> [GIVEN TASK]: The answer should be a single number: how many lines of the entries below hold the word "zeros".

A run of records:

----

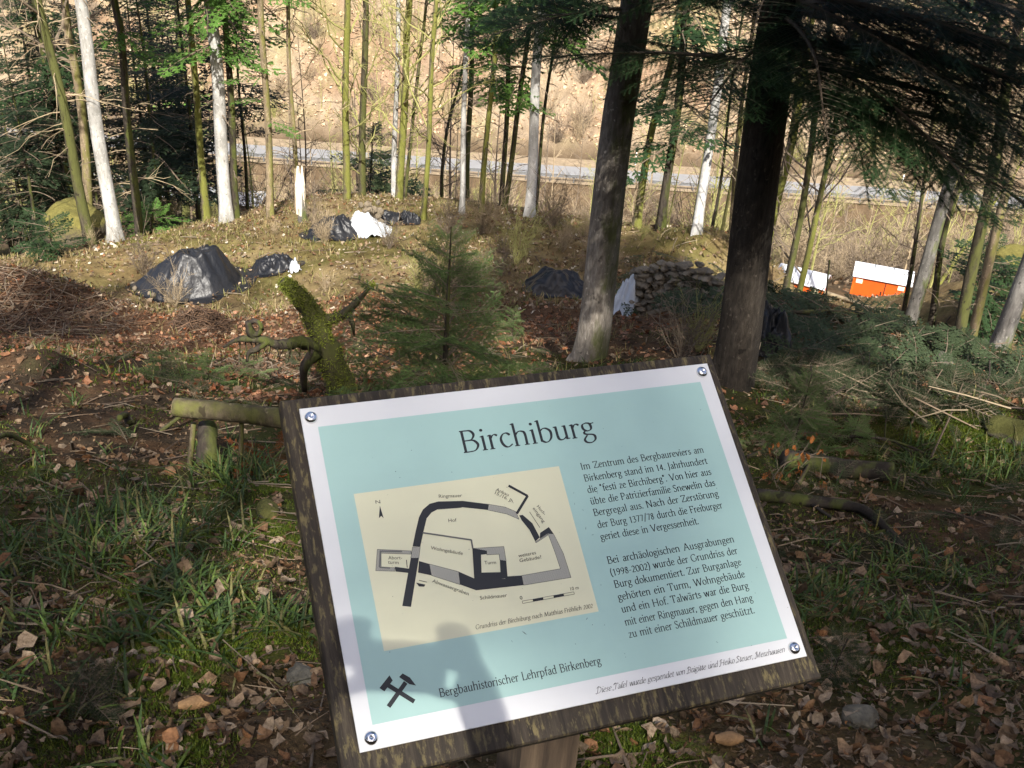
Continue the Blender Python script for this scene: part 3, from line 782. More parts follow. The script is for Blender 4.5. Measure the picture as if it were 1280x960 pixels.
T("beech_tree", "mossy trunk before the pale roof of the far hut, right of two", "tree", 'bark_moss', 8, [(1004, 340), (1022, 260), (1040, 184), (1060, 80)], 18.5, 13, 'bare', seed=36, h0=1.6, n=24)
T("young_tree", "thin dark bare sapling directly right of the orange hut", "tree", 'bark_dark', 6, [(1134, 362), (1146, 290), (1156, 225), (1166, 150)], 22, 8, 'bare', seed=37, h0=1.2, n=18, L=1.6)
T("fir_tree", "thick grey leaning trunk right of the orange hut", "tree", 'bark_grey', 16, [(1142, 382), (1172, 285), (1205, 169), (1235, 50)], 20, 17, 'fir', seed=38, h0=7)
T("young_tree", "slim dark curved trunk just right of the thick grey leaning one", "tree", 'bark_dark', 8, [(1168, 372), (1178, 310), (1190, 260), (1210, 200), (1226, 120)], 21, 12, 'bare', seed=39, h0=4)
T("beech_tree", "olive-brown trunk with low evergreen twigs at its foot near the right edge, left of two", "tree", 'bark_olive', 14, [(1204, 402), (1224, 295), (1242, 202), (1262, 90)], 16.5, 15, 'bare', seed=40, h0=5)
T("beech_tree", "brown trunk near the right edge leaning behind the olive-brown one", "tree", 'bark_tan', 11, [(1222, 395), (1245, 280), (1272, 187), (1298, 80)], 17.5, 15, 'bare', seed=41, h0=5)
T("fir_tree", "grey leaning trunk cut off by the right edge of the picture", "tree", 'bark_grey', 20, [(1248, 436), (1268, 380), (1292, 310), (1330, 190)], 13.5, 15, 'fir', seed=42, h0=6)
T("young_tree", "thin bright mossy sapling before the road at the far right", "tree", 'bark_moss', 5, [(1237, 262), (1262, 225), (1290, 180)], 40, 9, 'bare', seed=43, h0=3)

# broken snag
base, P, D = trunk_line([(379, 277), (375, 203)], None, 1.25)
t = thing("broken_snag", base.tolist(), "short broken tree stump with white splintered top in the clearing", "tree stump")
mb = MB(); C = curve_pts([base - (0, 0, .3), base, P[1] + (0, 0, .75) - (.03, 0, 0)], 12)
add_tube(mb, C, [.16, .15, .14, .125, .115, .11, .108, .106, .105, .104, .103, .102], 12); mb.build("trunk", M['bark_grey'], t, base, True)
top = C[-1]
mb = MB()
for k in range(9):
    a = k * .7; p = top + np.array([math.cos(a), math.sin(a), 0]) * .06
    add_tube(mb, [p - (0, 0, .5 + .1 * math.sin(k * 3)), p + (0, 0, .1), p + (0, 0, .42 + .12 * math.sin(k * 2.3))], [.055, .052, .014], 6)
mb.build("splintered_wood", plain("bleached_wood", (.66, .58, .46), .8, .2, var=.25, sc=9), t, base)
mb = MB(); p = at(374, 232, D)
# ------------------------------------------------------------------ the two large near firs and their boughs
def near_fir(label, barkm, w, pts, D, H, seed, low, hi_from, L, per=3, step=.6, flare=.14):
    base, P, D = trunk_line(pts, D, H)
    r0 = w * .5 * np.linalg.norm(base - CAM) / FPX
    t = thing("fir_tree", base.tolist(), label, "tree")
    mb, C, h, R = trunk_mesh(P, r0, H, seed, flare, 20)
    mb.build("trunk", M[barkm], t, base, True)
    r = np.random.default_rng(seed)
    meshes = near_fir.meshes
    for (hh, az, l, el) in low:                # each low bough is a part of its own
        src = meshes[int(r.integers(3))]
        o = src.copy(); col.objects.link(o); o.parent = t
        Rm = rotm(math.radians(az), math.radians(el), r.normal(0, .15)); s = l / 2.4
        o.matrix_local = Matrix(np.block([[Rm * s, (along(C, h, hh) - base)[:, None]], [np.zeros((1, 3)), np.ones((1, 1))]]).tolist())
    mb = MB(); fir_crown(mb, C, h, H, hi_from, L, seed, per, step, lod=B1)
    mb.build("crown", [M['needles'], M['twig']], t, base)
    return t, C, h, base

_hold = []
near_fir.meshes = []
for k, b in enumerate(B0):
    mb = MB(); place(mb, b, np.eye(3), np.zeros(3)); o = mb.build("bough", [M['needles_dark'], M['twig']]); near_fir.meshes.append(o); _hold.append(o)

# black fir right of centre: many heavy boughs, reaching left, right and towards the camera
low = []
_r = np.random.default_rng(77)
for hh, az, l, el in [(2.7, 165, 1.9, -4), (2.75, 10, 2.6, -6), (2.95, -25, 2.4, -10), (2.6, 60, 2.0, -8), (3.0, -60, 2.0, -8), (3.0, 235, 1.9, -6), (3.1, 270, 1.9, -4), (3.1, 345, 2.8, -8),
                      (3.3, 150, 2.3, 0), (3.6, 255, 2.1, 2), (3.7, 300, 2.2, 2), (3.9, 80, 2.2, 2), (4.0, 110, 2.2, 2), (4.1, 200, 2.4, 4), 
                      (4.4, 140, 2.4, 4), (4.5, 180, 2.4, 6), (4.6, 230, 2.2, 6), (4.7, 280, 2.2, 6), (4.7, 320, 2.4, 6),
                      (2.4, 5, 2.4, -10), (2.45, 330, 2.3, -12), (2.5, 28, 2.5, -8), (2.55, 350, 2.7, -8), (2.6, 290, 1.8, -12), (2.7, 310, 2.1, -10), (2.9, 15, 2.7, -6), (2.95, 40, 2.5, -6), (3.2, 172, 2.4, -2), (3.25, 335, 2.5, -6), ]:
    low.append((hh + (.34 if math.cos(math.radians(az)) > .3 else .12) + _r.normal(0, .05), az + _r.normal(0, 5), l * _r.uniform(.92, 1.08), el + 4))
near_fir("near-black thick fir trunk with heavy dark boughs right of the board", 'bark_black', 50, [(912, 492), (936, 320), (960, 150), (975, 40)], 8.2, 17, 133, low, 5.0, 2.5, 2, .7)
low = [(3.4, 150, 1.5, -4), (3.6, 30, 1.8, -2), (3.5, 200, 1.5, -2), (3.9, 340, 1.9, 0), (4.0, 260, 1.4, 2), (4.1, 100, 1.7, 2), (4.2, 60, 1.7, 2), (4.3, 170, 1.9, 4), (4.4, 300, 1.7, 2), (4.5, 20, 1.8, 4), (4.6, 210, 1.8, 4), (4.6, 130, 1.9, 4)]
near_fir("rough grey-brown fir trunk rising behind the upper edge of the board", 'bark_fir', 39, [(728, 462), (740, 420), (775, 150), (788, 60)], 9.4, 17, 127, low, 5.0, 1.9, 2, .8)
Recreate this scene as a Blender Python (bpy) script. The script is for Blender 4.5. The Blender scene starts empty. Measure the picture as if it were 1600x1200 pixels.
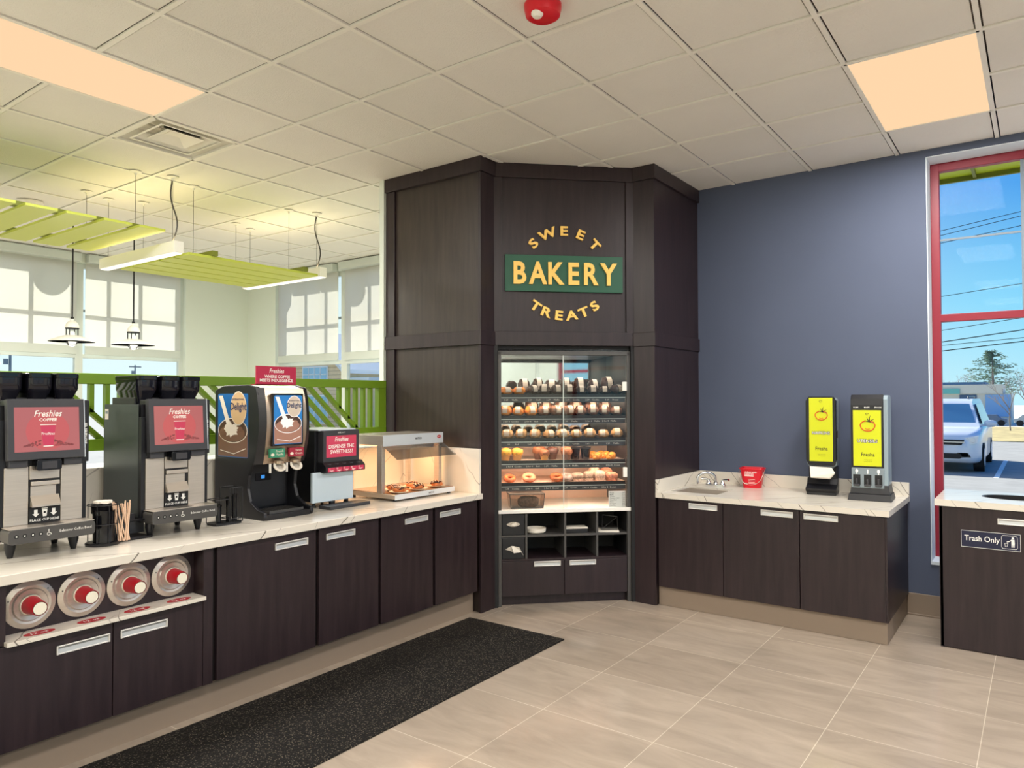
import bpy, bmesh, math, random
from mathutils import Matrix, Vector

SC = bpy.context.scene
COL = SC.collection
rnd = random.Random(7)
PI = math.pi

# ------------------------------------------------------------------ camera
F_PX, YAW, PITCH, ROLL = 1126.5, 0.632516, 0.0206766, -0.0025522
cam_data = bpy.data.cameras.new('camera')
cam_data.sensor_width = 36.0
cam_data.sensor_fit = 'HORIZONTAL'
cam_data.lens = 36.0 * F_PX / 1600.0
cam_data.clip_start, cam_data.clip_end = 0.05, 500
cam = bpy.data.objects.new('camera', cam_data)
COL.objects.link(cam)
cam.location = (0, 0, 1.56)
_fw = Vector((-math.sin(YAW) * math.cos(PITCH), math.cos(YAW) * math.cos(PITCH), math.sin(PITCH)))
_rt = Vector((math.cos(YAW), math.sin(YAW), 0))
_up = _rt.cross(_fw)
_r2 = math.cos(ROLL) * _rt + math.sin(ROLL) * _up
_u2 = -math.sin(ROLL) * _rt + math.cos(ROLL) * _up
cam.rotation_euler = Matrix((_r2, _u2, -_fw)).transposed().to_euler()
SC.camera = cam

# ------------------------------------------------------------------ view, sky, sun
SC.view_settings.view_transform = 'Standard'
SC.view_settings.look = 'None'
SC.view_settings.gamma = 1.0
SC.view_settings.use_curve_mapping = False
SC.view_settings.exposure = 0.42
SC.cycles.max_bounces = 10
SC.cycles.diffuse_bounces = 5
SC.cycles.transparent_max_bounces = 24
SC.cycles.sample_clamp_indirect = 6.0
SC.cycles.caustics_reflective = False
SC.cycles.caustics_refractive = False

def lin(r, g, b):
    f = lambda c: (c / 255) / 12.92 if c / 255 <= 0.04045 else ((c / 255 + 0.055) / 1.055) ** 2.4
    return (f(r), f(g), f(b), 1.0)

world = bpy.data.worlds.new('sky_world')
SC.world = world
world.use_nodes = True
_nt = world.node_tree
_nt.nodes.clear()
_out = _nt.nodes.new('ShaderNodeOutputWorld')
_bg = _nt.nodes.new('ShaderNodeBackground')
_tc = _nt.nodes.new('ShaderNodeTexCoord')
_sep = _nt.nodes.new('ShaderNodeSeparateXYZ')
_ramp = _nt.nodes.new('ShaderNodeValToRGB')
_ramp.color_ramp.elements[0].position = 0.0
_ramp.color_ramp.elements[0].color = lin(190, 236, 248)
_ramp.color_ramp.elements[1].position = 0.55
_ramp.color_ramp.elements[1].color = lin(40, 110, 205)
_e = _ramp.color_ramp.elements.new(0.11); _e.color = lin(126, 210, 248)
_e = _ramp.color_ramp.elements.new(0.24); _e.color = lin(46, 152, 234)
_az = _nt.nodes.new('ShaderNodeMapRange')          # whiter towards the sun's side of the sky
_az.inputs['From Min'].default_value = 0.05
_az.inputs['From Max'].default_value = -0.75
_az.inputs['To Min'].default_value = 0.0
_az.inputs['To Max'].default_value = 0.85
_mix = _nt.nodes.new('ShaderNodeMix'); _mix.data_type = 'RGBA'
_mix.inputs['B'].default_value = (0.86, 0.98, 0.96, 1)
_nt.links.new(_tc.outputs['Generated'], _sep.inputs[0])
_nt.links.new(_sep.outputs['Z'], _ramp.inputs[0])
_nt.links.new(_sep.outputs['X'], _az.inputs[0])
_nt.links.new(_az.outputs[0], _mix.inputs['Factor'])
_nt.links.new(_ramp.outputs[0], _mix.inputs['A'])
_nt.links.new(_mix.outputs['Result'], _bg.inputs[0])
_bg.inputs[1].default_value = 0.82
_nt.links.new(_bg.outputs[0], _out.inputs[0])

SUN_FROM = Vector((-math.cos(0.66) * math.cos(0.66), math.cos(0.66) * math.sin(0.66), math.sin(0.66)))
_sun = bpy.data.lights.new('sun', 'SUN')
_sun.energy = 7.0
_sun.angle = 0.009
_sun.color = (1.0, 0.95, 0.86)
sun = bpy.data.objects.new('sun', _sun)
COL.objects.link(sun)
sun.rotation_euler = SUN_FROM.to_track_quat('Z', 'Y').to_euler()
sun.location = (-8, 4, 12)

PANEL_W = 50.0        # watts of each recessed ceiling panel
PANEL_COL = (1.0, 0.965, 0.93)

# ------------------------------------------------------------------ materials
def new_mat(name):
    m = bpy.data.materials.new(name)
    m.use_nodes = True
    return m, m.node_tree, m.node_tree.nodes['Principled BSDF']

def node(nt, kind, **kw):
    n = nt.nodes.new(kind)
    for k, v in kw.items():
        setattr(n, k, v)
    return n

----

> [EXPECTED ANSWER]: 2